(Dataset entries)
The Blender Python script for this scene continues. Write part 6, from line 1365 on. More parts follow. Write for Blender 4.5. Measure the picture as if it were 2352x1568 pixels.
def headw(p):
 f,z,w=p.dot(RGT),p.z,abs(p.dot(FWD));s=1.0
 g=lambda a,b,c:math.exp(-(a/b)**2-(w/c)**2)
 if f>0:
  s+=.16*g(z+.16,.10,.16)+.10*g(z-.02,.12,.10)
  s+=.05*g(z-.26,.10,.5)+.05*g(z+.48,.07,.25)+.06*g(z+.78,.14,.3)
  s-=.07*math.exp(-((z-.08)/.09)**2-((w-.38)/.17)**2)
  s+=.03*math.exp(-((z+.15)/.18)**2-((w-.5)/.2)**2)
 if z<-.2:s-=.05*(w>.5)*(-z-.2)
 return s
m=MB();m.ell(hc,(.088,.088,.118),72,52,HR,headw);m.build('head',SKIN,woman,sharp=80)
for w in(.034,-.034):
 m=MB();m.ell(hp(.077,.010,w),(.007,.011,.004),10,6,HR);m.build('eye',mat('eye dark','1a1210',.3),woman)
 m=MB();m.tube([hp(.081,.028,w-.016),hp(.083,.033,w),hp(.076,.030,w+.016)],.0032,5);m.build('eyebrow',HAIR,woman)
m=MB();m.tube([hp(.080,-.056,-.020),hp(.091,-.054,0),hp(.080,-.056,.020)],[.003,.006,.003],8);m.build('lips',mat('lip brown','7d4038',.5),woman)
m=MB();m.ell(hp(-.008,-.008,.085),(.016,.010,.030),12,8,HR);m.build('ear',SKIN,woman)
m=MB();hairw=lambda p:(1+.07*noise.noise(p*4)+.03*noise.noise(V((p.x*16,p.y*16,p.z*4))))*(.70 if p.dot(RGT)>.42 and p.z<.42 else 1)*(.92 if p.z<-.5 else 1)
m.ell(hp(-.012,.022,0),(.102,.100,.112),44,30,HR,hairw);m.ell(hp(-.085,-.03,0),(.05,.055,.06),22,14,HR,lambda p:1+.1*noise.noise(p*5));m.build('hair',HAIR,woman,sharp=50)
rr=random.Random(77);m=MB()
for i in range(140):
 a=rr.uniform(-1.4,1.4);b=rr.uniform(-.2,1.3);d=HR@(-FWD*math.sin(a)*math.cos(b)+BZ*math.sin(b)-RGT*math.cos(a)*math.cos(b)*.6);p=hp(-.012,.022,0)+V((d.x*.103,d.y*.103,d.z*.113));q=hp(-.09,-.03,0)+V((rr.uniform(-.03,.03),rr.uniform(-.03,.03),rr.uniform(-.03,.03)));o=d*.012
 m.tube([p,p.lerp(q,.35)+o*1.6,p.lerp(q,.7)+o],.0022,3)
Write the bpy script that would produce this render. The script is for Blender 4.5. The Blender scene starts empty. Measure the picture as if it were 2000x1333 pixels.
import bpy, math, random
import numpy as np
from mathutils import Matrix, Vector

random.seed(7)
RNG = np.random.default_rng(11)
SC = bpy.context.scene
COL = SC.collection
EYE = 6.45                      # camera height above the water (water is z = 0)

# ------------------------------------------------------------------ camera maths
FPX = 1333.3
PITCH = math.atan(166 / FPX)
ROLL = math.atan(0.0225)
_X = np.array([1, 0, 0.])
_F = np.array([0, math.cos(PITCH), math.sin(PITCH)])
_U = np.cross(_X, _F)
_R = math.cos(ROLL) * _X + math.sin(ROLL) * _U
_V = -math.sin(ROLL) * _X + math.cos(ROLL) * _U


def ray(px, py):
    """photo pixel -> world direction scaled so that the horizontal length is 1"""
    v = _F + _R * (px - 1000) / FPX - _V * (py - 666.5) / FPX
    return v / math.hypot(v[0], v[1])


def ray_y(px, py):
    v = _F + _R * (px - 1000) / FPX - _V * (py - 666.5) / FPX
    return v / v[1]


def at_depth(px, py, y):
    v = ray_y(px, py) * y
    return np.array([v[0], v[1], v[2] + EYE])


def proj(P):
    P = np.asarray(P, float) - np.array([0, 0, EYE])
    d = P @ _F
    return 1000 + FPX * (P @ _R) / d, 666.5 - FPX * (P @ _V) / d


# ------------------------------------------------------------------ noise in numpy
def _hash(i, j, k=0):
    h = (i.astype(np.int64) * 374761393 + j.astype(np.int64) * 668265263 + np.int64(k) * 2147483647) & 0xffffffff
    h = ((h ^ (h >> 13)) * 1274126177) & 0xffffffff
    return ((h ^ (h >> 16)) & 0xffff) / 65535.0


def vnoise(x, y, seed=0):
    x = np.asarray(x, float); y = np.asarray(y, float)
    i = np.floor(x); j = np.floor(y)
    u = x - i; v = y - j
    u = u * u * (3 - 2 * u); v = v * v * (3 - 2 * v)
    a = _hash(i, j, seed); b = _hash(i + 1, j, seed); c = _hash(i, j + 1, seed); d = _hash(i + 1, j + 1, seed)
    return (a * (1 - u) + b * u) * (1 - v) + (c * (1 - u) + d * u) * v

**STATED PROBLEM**
From the first line of the records above to the line that contains "m.tube([p,p.lerp(q,.35)+o*1.6,p.lerp(q,.7)+o],.0022,3)", quote each line exactly.

**SOLUTION**
The Blender Python script for this scene continues. Write part 6, from line 1365 on. More parts follow. Write for Blender 4.5. Measure the picture as if it were 2352x1568 pixels.
def headw(p):
 f,z,w=p.dot(RGT),p.z,abs(p.dot(FWD));s=1.0
 g=lambda a,b,c:math.exp(-(a/b)**2-(w/c)**2)
 if f>0:
  s+=.16*g(z+.16,.10,.16)+.10*g(z-.02,.12,.10)
  s+=.05*g(z-.26,.10,.5)+.05*g(z+.48,.07,.25)+.06*g(z+.78,.14,.3)
  s-=.07*math.exp(-((z-.08)/.09)**2-((w-.38)/.17)**2)
  s+=.03*math.exp(-((z+.15)/.18)**2-((w-.5)/.2)**2)
 if z<-.2:s-=.05*(w>.5)*(-z-.2)
 return s
m=MB();m.ell(hc,(.088,.088,.118),72,52,HR,headw);m.build('head',SKIN,woman,sharp=80)
for w in(.034,-.034):
 m=MB();m.ell(hp(.077,.010,w),(.007,.011,.004),10,6,HR);m.build('eye',mat('eye dark','1a1210',.3),woman)
 m=MB();m.tube([hp(.081,.028,w-.016),hp(.083,.033,w),hp(.076,.030,w+.016)],.0032,5);m.build('eyebrow',HAIR,woman)
m=MB();m.tube([hp(.080,-.056,-.020),hp(.091,-.054,0),hp(.080,-.056,.020)],[.003,.006,.003],8);m.build('lips',mat('lip brown','7d4038',.5),woman)
m=MB();m.ell(hp(-.008,-.008,.085),(.016,.010,.030),12,8,HR);m.build('ear',SKIN,woman)
m=MB();hairw=lambda p:(1+.07*noise.noise(p*4)+.03*noise.noise(V((p.x*16,p.y*16,p.z*4))))*(.70 if p.dot(RGT)>.42 and p.z<.42 else 1)*(.92 if p.z<-.5 else 1)
m.ell(hp(-.012,.022,0),(.102,.100,.112),44,30,HR,hairw);m.ell(hp(-.085,-.03,0),(.05,.055,.06),22,14,HR,lambda p:1+.1*noise.noise(p*5));m.build('hair',HAIR,woman,sharp=50)
rr=random.Random(77);m=MB()
for i in range(140):
 a=rr.uniform(-1.4,1.4);b=rr.uniform(-.2,1.3);d=HR@(-FWD*math.sin(a)*math.cos(b)+BZ*math.sin(b)-RGT*math.cos(a)*math.cos(b)*.6);p=hp(-.012,.022,0)+V((d.x*.103,d.y*.103,d.z*.113));q=hp(-.09,-.03,0)+V((rr.uniform(-.03,.03),rr.uniform(-.03,.03),rr.uniform(-.03,.03)));o=d*.012
 m.tube([p,p.lerp(q,.35)+o*1.6,p.lerp(q,.7)+o],.0022,3)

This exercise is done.